Of particular interest is the Kitchen along with the cooking range and how the exhaust is dealt with.

There are 2 common arrangements and variations of them for the kitchen. I'll classify them as "ALemannic" and "Burgundian"

In the Alemannic arrangement, the kitchen is 2 full stories in height. the exhaust from the cooking fires drafts slowly into the top of the kitchen where there are either holes in the top of the walls (Rouchschlitz) or the ceiling is arched an has a hole in the top with a very small chimney sticking a few inches over the floor of the attic (gwölb)
This is lousy, smoke lingers for a long time and everything gets stained with smoke. This arrangement was used as late as the 1970s in some old houses. The upper story has beamwork (Rouchni) from which meat is hung and smoked. The whole arrangement is called a smoke-kitchen (Rouch-Chuechä, Rouchhuus)

The Burgundian arrangement is better. The kitchen is only a single story in height. Above the cooking range is a giant pyramid-shaped chimney hood made of wooden planks pegged to a beam framework and plastered on the outside to seal it off (Bretterkamin). the chimney extends a few feet over the roof itself and has a flap operated by a long pole reaching down to the kitchen.
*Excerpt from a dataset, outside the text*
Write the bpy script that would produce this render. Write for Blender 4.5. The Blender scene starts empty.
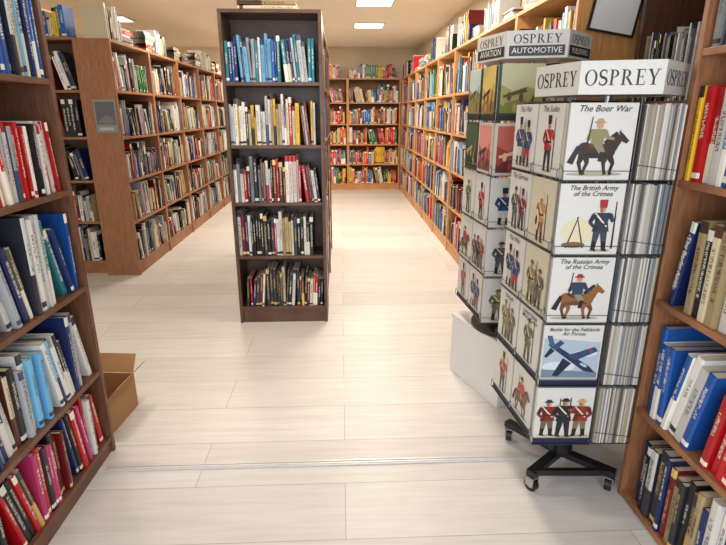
import bpy, math, random
from mathutils import Matrix, Vector
R = random.Random(23)
D = bpy.data
C = bpy.context
COL = C.scene.collection
try:
    C.scene.view_settings.view_transform = 'Standard'
except Exception:
    pass

def lin(h):
    if isinstance(h, tuple): return h
    r = []
    for i in (0, 2, 4):
        c = int(h[i:i+2], 16) / 255
        r.append(c/12.92 if c <= .04045 else ((c+.055)/1.055)**2.4)
    return (r[0], r[1], r[2], 1.0)

# ------------------------------------------------------------ materials
def new_mat(name):
    m = D.materials.new(name); m.use_nodes = True
    nt = m.node_tree
    return m, nt, nt.nodes['Principled BSDF']

def mat_plain(name, c, rough=.5, metal=0, var=.06, scale=30, bump=0):
    m, nt, b = new_mat(name)
    N = nt.nodes; L = nt.links
    c = lin(c)
    tc = N.new('ShaderNodeTexCoord'); n = N.new('ShaderNodeTexNoise')
    n.inputs['Scale'].default_value = scale
    L.new(tc.outputs['Object'], n.inputs['Vector'])
    mx = N.new('ShaderNodeMix'); mx.data_type = 'RGBA'
    mx.inputs[6].default_value = tuple(x*(1-var) for x in c[:3])+(1,)
    mx.inputs[7].default_value = tuple(min(1, x*(1+var)) for x in c[:3])+(1,)
    L.new(n.outputs['Fac'], mx.inputs[0]); L.new(mx.outputs[2], b.inputs['Base Color'])
    b.inputs['Roughness'].default_value = rough
    b.inputs['Metallic'].default_value = metal
    if bump:
        bp = N.new('ShaderNodeBump'); bp.inputs['Strength'].default_value = bump
        L.new(n.outputs['Fac'], bp.inputs['Height']); L.new(bp.outputs[0], b.inputs['Normal'])
    return m

def mat_wood(name, c1, c2, rough=.45):
    m, nt, b = new_mat(name)
    N = nt.nodes; L = nt.links
    tc = N.new('ShaderNodeTexCoord'); mp = N.new('ShaderNodeMapping')
    mp.inputs['Scale'].default_value = (3, 40, 4)
    n = N.new('ShaderNodeTexNoise'); n.inputs['Scale'].default_value = 2.2
    n.inputs['Detail'].default_value = 6; n.inputs['Distortion'].default_value = .6
    L.new(tc.outputs['Object'], mp.inputs[0]); L.new(mp.outputs[0], n.inputs['Vector'])
    cr = N.new('ShaderNodeValToRGB')
    cr.color_ramp.elements[0].position = .3; cr.color_ramp.elements[0].color = lin(c1)
    cr.color_ramp.elements[1].position = .7; cr.color_ramp.elements[1].color = lin(c2)
    L.new(n.outputs['Fac'], cr.inputs[0]); L.new(cr.outputs[0], b.inputs['Base Color'])
    b.inputs['Roughness'].default_value = rough
    return m

def mat_attr(name, rough=.45, text=True):
    m, nt, b = new_mat(name)
    N = nt.nodes; L = nt.links
    a = N.new('ShaderNodeAttribute'); a.attribute_name = 'col'
    b.inputs['Roughness'].default_value = rough
    if not text:
        L.new(a.outputs['Color'], b.inputs['Base Color']); return m
    a2 = N.new('ShaderNodeAttribute'); a2.attribute_name = 'col2'
    uv = N.new('ShaderNodeUVMap'); uv.uv_map = 'uv'
    sp = N.new('ShaderNodeSeparateXYZ'); L.new(uv.outputs[0], sp.inputs[0])
    def math_(op, x, y=None):
        q = N.new('ShaderNodeMath'); q.operation = op
        for i, s in enumerate((x, y)):
            if s is None: continue
            if isinstance(s, (int, float)): q.inputs[i].default_value = s
            else: L.new(s, q.inputs[i])
        return q.outputs[0]
    U, V, RN = sp.outputs[0], sp.outputs[1], a2.outputs['Alpha']
    r2 = math_('FRACT', math_('MULTIPLY', RN, 7.3))
    win = math_('MULTIPLY', math_('MULTIPLY', math_('GREATER_THAN', U, .31), math_('LESS_THAN', U, .69)),
                math_('MULTIPLY', math_('GREATER_THAN', V, math_('ADD', math_('MULTIPLY', RN, .35), .15)), math_('LESS_THAN', V, math_('ADD', math_('MULTIPLY', r2, .25), .68))))
    cb = N.new('ShaderNodeCombineXYZ')
    L.new(math_('MULTIPLY', U, 1.8), cb.inputs[0]); L.new(math_('MULTIPLY', V, 70), cb.inputs[1]); L.new(math_('MULTIPLY', RN, 60), cb.inputs[2])
    n = N.new('ShaderNodeTexNoise'); n.inputs['Scale'].default_value = 1.2; n.inputs['Detail'].default_value = 2
    L.new(cb.outputs[0], n.inputs['Vector'])
    mk = math_('MULTIPLY', win, math_('MULTIPLY', math_('GREATER_THAN', n.outputs['Fac'], .5), .8))
    band = math_('MULTIPLY', math_('MULTIPLY', math_('GREATER_THAN', V, .04), math_('LESS_THAN', V, .1)), math_('GREATER_THAN', RN, .6))
    band2 = math_('MULTIPLY', math_('GREATER_THAN', V, .88), math_('LESS_THAN', RN, .25))
    band3 = math_('MULTIPLY', math_('LESS_THAN', V, .42), math_('MULTIPLY', math_('GREATER_THAN', RN, .25), math_('LESS_THAN', RN, .38)))
    mk = math_('MAXIMUM', mk, math_('MAXIMUM', band, math_('MAXIMUM', band2, band3)))
    mx = N.new('ShaderNodeMix'); mx.data_type = 'RGBA'
    L.new(mk, mx.inputs[0]); L.new(a.outputs['Color'], mx.inputs[6]); L.new(a2.outputs['Color'], mx.inputs[7])
    L.new(mx.outputs[2], b.inputs['Base Color'])
    return m

M_BOOK = mat_attr('book_cover', .35)
M_PRINT = mat_attr('printed_card', .4, False)
M_PAPER = mat_plain('paper_pages', 'd9d0bc', .8, 0, .08, 200)
M_INK = mat_plain('black_ink', '141414', .5)
M_INKW = mat_plain('white_ink', 'f2f0ea', .5)
M_DARK = mat_wood('espresso_wood', '482f22', '674733', .4)
M_DARKB = mat_wood('dark_brown_wood', '5a3a29', '7a5138', .45)
M_BROWN = mat_wood('brown_wood', '87583a', 'a8734e', .45)
M_OAK = mat_wood('oak_wood', 'b87f48', 'd09a62', .45)
M_OAKB = mat_wood('oak_back', '7d5432', '94683f', .6)
M_METAL = mat_plain('steel', 'b8babc', .3, 1.0, .03)
M_BLACK = mat_plain('black_plastic', '17181a', .4)
M_WHITE = mat_plain('white_laminate', 'e0e0e0', .35, 0, .02)
M_CREAM = mat_plain('cream_sign_card', 'd4d2ca', .4, 0, .02)
M_WIRE = mat_plain('grey_wire', '4b4d50', .35, .6)
M_CARD = mat_plain('cardboard', 'a87e54', .85, 0, .1, 60)
M_WALL = mat_plain('wall_paint', 'e8d8bd', .9, 0, .02, 8)
M_WALL2 = mat_plain('wall_dark_paint', '4b423c', .9, 0, .04, 8)
M_CEIL = mat_plain('ceiling_paint', 'f7ecd8', .95, 0, .02, 5)

def mat_floor():
    m, nt, b = new_mat('whitewashed_planks')
    N = nt.nodes; L = nt.links
    tc = N.new('ShaderNodeTexCoord')
    br = N.new('ShaderNodeTexBrick')
    br.offset = .37; br.offset_frequency = 2
    br.inputs['Color1'].default_value = lin('dedbd7'); br.inputs['Color2'].default_value = lin('d2cecb')
    br.inputs['Mortar'].default_value = lin('a69f99')
    br.inputs['Scale'].default_value = 1; br.inputs['Mortar Size'].default_value = .0018
    br.inputs['Mortar Smooth'].default_value = .4; br.inputs['Bias'].default_value = -.1
    br.inputs['Brick Width'].default_value = 1.7; br.inputs['Row Height'].default_value = .3
    L.new(tc.outputs['Object'], br.inputs['Vector'])
    mp = N.new('ShaderNodeMapping'); mp.inputs['Scale'].default_value = (1.6, 26, 1)
    L.new(tc.outputs['Object'], mp.inputs[0])
    n = N.new('ShaderNodeTexNoise'); n.inputs['Scale'].default_value = 1.3; n.inputs['Detail'].default_value = 9
    n.inputs['Roughness'].default_value = .6; n.inputs['Distortion'].default_value = .8
    L.new(mp.outputs[0], n.inputs['Vector'])
    cr = N.new('ShaderNodeValToRGB')
    cr.color_ramp.elements[0].position = .32; cr.color_ramp.elements[0].color = (.82, .81, .8, 1)
    cr.color_ramp.elements[1].position = .62; cr.color_ramp.elements[1].color = (1, 1, 1, 1)
    L.new(n.outputs['Fac'], cr.inputs[0])
    mx = N.new('ShaderNodeMix'); mx.data_type = 'RGBA'; mx.blend_type = 'MULTIPLY'; mx.inputs[0].default_value = .7
    L.new(br.outputs['Color'], mx.inputs[6]); L.new(cr.outputs[0], mx.inputs[7])
    L.new(mx.outputs[2], b.inputs['Base Color'])
    b.inputs['Roughness'].default_value = .4
    b.inputs['Specular IOR Level'].default_value = .4
    return m
M_FLOOR = mat_floor()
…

The cooking fire exhausts directly into this chimney and the smoke drafted much more efficiently. Meat is hung up inside the chimney hood.

Wooden chimneys are nothing special. A lot of cultures used them. But I find the whole concept fascinating.

Of special interest here is how the smoke is handled. In most cases where a big wooden chimney is used, the fire is simply placed in the base of the chimney and the smoke -along with most of its heat- is sucked straight out. Here, the fire is enclosed in a masonry stove which exhausts through a hole in the firewall into a large masonry heating oven (stubenofen) that is an effective mass heater. You don't have to have a secondary heating source, the waste heat from cooking will warn the oven for many hours. The exhaust then snakes back through a hole in the firewall into the kitchen. In the open kitchen, it just comes out through a hole in the wall and drafts freely through the room. Where the wooden chimney is used, there is often a tube of some sort that carries the smoke into the base of the chimney, so that it won't draft around through the room.

This is all interesting because this system has been in place since the early Middle Ages. Some scholars call this the "Burgundian Chimney" because it is found in places settled by the Burgundians, and not in Alemannic territories. But it can't have been a later Medieval development of the Burgundians, because it is most found in that region that fell out of Burgundian hands in the 12th century, specifically the southwest part of the Canton of Bern especially the western part of the Berner Oberland (The Bernese Alps)

So right now, I'm fascinated with wooden chimneys. IT's one of those things that you present to modern people, and they think it's a death trap. I guess the fact that some of them have been is use for over 500 years escapes us...


Was de eine ilüchtet isch für angeri villech nid so klar.